▶ Short problem:
Copy every line of the data in which the word "this" occurs.

Begin Record excerpts

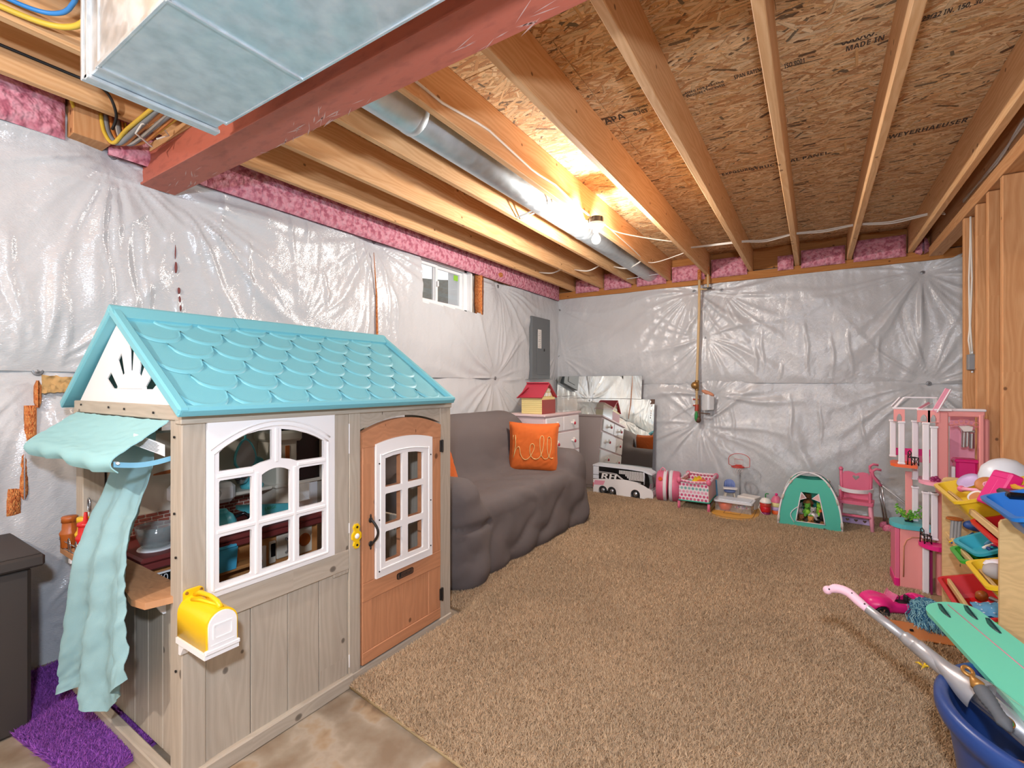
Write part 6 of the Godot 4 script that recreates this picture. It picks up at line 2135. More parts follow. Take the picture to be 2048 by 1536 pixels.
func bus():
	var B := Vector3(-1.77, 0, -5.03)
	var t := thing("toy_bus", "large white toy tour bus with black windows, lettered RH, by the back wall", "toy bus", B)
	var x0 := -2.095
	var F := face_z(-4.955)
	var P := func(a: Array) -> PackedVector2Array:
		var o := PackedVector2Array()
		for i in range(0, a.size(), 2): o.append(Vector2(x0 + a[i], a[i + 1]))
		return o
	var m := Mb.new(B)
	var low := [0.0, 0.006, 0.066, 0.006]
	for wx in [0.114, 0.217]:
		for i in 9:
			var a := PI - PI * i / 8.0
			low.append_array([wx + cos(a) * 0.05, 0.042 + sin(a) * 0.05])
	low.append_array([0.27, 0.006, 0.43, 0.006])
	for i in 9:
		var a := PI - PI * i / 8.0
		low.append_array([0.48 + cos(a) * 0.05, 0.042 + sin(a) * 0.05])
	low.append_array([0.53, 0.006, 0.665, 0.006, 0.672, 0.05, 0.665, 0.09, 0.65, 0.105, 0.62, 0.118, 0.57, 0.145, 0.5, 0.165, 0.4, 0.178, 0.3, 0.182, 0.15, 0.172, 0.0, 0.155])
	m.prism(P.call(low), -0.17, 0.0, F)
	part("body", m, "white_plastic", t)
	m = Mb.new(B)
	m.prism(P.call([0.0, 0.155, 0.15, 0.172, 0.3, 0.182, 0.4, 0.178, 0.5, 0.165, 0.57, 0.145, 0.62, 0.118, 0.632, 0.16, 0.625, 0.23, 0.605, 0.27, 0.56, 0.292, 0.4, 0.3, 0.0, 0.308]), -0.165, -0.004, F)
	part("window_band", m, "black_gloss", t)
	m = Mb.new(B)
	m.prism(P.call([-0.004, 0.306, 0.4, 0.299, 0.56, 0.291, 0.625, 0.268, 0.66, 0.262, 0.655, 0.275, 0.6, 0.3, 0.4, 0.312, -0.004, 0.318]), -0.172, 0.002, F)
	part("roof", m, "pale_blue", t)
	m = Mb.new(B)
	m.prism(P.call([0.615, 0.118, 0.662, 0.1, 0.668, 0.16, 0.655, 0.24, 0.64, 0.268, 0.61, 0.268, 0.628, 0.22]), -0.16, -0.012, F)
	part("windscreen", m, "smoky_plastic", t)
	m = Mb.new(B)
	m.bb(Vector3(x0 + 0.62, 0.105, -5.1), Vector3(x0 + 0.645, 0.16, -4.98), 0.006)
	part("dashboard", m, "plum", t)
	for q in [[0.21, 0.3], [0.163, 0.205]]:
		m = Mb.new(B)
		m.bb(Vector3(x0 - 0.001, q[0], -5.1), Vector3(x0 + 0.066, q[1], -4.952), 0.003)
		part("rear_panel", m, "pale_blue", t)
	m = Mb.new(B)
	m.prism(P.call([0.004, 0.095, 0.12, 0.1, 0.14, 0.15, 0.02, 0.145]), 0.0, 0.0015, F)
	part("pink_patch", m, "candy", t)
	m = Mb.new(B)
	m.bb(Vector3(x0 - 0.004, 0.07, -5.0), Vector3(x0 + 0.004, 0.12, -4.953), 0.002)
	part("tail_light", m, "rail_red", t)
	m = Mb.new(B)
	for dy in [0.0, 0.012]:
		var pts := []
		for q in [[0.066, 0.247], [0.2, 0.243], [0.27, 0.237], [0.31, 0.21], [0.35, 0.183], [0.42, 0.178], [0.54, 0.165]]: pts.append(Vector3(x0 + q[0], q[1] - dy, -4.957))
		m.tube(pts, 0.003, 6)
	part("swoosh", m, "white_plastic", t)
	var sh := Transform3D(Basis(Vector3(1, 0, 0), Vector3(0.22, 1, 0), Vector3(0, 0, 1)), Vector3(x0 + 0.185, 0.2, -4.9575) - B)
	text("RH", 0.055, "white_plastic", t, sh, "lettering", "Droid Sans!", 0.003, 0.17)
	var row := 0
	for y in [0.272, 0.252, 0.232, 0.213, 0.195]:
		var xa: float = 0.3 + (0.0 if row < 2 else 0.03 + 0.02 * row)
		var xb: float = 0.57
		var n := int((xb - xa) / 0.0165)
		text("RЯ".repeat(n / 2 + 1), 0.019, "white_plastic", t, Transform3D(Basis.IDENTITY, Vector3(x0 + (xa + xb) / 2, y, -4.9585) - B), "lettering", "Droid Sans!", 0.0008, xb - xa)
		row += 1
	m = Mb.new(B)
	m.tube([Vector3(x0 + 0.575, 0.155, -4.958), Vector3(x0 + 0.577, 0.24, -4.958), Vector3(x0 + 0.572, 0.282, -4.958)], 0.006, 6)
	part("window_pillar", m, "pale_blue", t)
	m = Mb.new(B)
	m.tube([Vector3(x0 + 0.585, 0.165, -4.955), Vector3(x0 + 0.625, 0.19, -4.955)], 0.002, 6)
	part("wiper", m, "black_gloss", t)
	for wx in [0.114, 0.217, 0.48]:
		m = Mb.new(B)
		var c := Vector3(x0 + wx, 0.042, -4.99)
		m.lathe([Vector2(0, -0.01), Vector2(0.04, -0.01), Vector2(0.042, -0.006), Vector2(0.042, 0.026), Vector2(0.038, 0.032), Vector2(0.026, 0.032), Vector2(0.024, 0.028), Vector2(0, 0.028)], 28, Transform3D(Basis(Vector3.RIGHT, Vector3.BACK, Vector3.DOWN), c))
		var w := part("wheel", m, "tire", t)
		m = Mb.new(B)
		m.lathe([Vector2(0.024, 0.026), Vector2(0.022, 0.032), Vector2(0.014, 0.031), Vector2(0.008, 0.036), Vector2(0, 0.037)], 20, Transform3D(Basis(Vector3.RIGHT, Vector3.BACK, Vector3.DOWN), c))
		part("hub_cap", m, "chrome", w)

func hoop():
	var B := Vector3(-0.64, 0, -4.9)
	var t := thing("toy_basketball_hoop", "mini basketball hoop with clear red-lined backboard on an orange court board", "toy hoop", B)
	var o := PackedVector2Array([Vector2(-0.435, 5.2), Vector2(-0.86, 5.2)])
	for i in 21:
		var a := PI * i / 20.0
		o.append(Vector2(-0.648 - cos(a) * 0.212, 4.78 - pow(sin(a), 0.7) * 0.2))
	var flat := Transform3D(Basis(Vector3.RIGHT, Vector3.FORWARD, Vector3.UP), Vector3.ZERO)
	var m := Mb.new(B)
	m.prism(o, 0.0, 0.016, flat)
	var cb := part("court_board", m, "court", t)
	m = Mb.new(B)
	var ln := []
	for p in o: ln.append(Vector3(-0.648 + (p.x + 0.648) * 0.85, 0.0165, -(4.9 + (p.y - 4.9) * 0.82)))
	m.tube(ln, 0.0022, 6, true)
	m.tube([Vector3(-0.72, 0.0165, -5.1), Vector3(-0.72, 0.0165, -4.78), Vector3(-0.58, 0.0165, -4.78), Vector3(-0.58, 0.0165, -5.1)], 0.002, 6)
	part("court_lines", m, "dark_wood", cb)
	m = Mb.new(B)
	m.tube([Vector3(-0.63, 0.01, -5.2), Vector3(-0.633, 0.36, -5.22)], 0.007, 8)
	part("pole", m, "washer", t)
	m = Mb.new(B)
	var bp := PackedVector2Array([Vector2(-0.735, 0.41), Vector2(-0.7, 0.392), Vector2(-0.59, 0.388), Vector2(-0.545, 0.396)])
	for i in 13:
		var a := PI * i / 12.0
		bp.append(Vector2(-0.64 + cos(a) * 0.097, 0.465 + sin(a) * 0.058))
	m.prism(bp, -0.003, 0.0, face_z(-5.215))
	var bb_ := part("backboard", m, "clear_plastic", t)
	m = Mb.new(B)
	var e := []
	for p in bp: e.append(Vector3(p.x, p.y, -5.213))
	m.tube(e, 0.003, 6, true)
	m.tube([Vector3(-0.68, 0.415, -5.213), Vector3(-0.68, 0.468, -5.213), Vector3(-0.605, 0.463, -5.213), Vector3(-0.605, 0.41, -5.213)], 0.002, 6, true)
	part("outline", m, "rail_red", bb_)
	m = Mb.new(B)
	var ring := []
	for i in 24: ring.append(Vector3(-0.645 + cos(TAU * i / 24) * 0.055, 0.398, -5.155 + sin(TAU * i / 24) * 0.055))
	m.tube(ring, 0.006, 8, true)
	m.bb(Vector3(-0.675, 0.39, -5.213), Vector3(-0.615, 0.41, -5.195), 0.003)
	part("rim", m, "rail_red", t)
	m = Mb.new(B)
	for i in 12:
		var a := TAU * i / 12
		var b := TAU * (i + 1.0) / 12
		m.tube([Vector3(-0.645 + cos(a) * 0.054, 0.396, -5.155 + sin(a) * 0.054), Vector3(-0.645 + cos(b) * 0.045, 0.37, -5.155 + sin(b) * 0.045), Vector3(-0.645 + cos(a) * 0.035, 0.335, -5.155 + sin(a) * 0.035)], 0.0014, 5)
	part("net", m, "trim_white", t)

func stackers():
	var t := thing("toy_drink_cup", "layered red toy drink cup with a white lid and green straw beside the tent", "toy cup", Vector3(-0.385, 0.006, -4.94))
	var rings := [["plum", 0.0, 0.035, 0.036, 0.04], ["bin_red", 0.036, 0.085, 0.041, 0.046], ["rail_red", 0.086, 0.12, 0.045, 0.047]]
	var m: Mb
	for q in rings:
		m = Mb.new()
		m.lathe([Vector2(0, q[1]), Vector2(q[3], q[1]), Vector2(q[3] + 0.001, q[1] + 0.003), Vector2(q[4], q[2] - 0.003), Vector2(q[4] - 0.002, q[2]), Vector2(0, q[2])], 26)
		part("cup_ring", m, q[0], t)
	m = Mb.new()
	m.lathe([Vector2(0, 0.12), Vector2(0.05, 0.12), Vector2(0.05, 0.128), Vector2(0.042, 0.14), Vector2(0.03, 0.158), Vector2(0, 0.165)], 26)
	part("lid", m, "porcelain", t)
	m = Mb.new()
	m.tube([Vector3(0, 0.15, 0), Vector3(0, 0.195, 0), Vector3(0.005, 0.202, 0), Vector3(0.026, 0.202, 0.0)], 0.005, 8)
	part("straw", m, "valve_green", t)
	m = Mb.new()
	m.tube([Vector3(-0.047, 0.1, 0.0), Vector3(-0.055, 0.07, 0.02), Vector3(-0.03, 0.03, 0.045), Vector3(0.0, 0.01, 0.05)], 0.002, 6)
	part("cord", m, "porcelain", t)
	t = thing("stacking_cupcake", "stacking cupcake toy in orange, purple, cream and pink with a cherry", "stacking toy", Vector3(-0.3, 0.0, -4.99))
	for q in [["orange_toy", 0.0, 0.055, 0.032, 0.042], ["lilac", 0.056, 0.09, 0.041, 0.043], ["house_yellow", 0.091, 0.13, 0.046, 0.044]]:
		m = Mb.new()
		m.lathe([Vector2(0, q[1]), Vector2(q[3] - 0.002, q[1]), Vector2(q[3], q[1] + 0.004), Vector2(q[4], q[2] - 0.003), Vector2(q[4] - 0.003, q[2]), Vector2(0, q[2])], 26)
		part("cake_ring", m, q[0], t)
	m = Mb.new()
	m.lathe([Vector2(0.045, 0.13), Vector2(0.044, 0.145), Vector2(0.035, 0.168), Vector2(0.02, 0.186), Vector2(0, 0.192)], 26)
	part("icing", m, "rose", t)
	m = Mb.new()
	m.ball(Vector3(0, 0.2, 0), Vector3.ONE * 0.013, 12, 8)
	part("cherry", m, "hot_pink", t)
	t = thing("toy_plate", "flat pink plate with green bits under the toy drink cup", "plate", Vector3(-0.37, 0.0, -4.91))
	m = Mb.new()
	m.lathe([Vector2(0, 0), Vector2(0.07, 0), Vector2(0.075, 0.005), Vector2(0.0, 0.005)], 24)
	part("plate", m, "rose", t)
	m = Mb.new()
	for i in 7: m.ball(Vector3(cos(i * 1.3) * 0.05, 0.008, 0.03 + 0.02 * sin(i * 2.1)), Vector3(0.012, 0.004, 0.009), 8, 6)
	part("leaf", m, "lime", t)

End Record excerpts
Begin Record excerpts

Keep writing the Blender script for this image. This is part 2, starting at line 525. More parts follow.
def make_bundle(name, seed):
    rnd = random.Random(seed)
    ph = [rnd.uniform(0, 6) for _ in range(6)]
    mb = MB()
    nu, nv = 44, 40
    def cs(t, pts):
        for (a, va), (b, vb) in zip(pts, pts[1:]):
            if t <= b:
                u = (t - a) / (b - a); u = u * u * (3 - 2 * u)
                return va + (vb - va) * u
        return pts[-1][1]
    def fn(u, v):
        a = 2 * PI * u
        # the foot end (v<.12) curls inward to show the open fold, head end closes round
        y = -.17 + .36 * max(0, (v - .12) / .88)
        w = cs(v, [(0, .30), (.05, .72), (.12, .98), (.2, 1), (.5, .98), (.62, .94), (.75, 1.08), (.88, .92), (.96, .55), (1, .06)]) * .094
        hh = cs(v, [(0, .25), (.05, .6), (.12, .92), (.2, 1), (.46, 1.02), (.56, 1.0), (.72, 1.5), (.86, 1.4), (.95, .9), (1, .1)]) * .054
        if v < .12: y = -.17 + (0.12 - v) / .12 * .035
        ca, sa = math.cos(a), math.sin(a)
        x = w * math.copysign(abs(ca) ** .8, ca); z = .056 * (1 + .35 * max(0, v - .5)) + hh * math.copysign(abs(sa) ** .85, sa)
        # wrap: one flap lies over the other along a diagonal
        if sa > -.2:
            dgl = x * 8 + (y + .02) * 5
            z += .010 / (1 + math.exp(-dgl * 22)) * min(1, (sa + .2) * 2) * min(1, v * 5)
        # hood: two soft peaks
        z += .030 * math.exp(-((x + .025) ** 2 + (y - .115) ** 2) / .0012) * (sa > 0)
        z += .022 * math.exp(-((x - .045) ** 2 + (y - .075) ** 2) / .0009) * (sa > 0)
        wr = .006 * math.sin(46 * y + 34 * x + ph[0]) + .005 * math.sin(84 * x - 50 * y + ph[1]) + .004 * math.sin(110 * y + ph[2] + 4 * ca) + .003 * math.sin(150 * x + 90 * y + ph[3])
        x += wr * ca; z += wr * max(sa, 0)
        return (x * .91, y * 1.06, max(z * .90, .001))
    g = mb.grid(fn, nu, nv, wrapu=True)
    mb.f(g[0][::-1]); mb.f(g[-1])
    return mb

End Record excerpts

▶ Response to the task:
Write part 6 of the Godot 4 script that recreates this picture. It picks up at line 2135. More parts follow. Take the picture to be 2048 by 1536 pixels.
Keep writing the Blender script for this image. This is part 2, starting at line 525. More parts follow.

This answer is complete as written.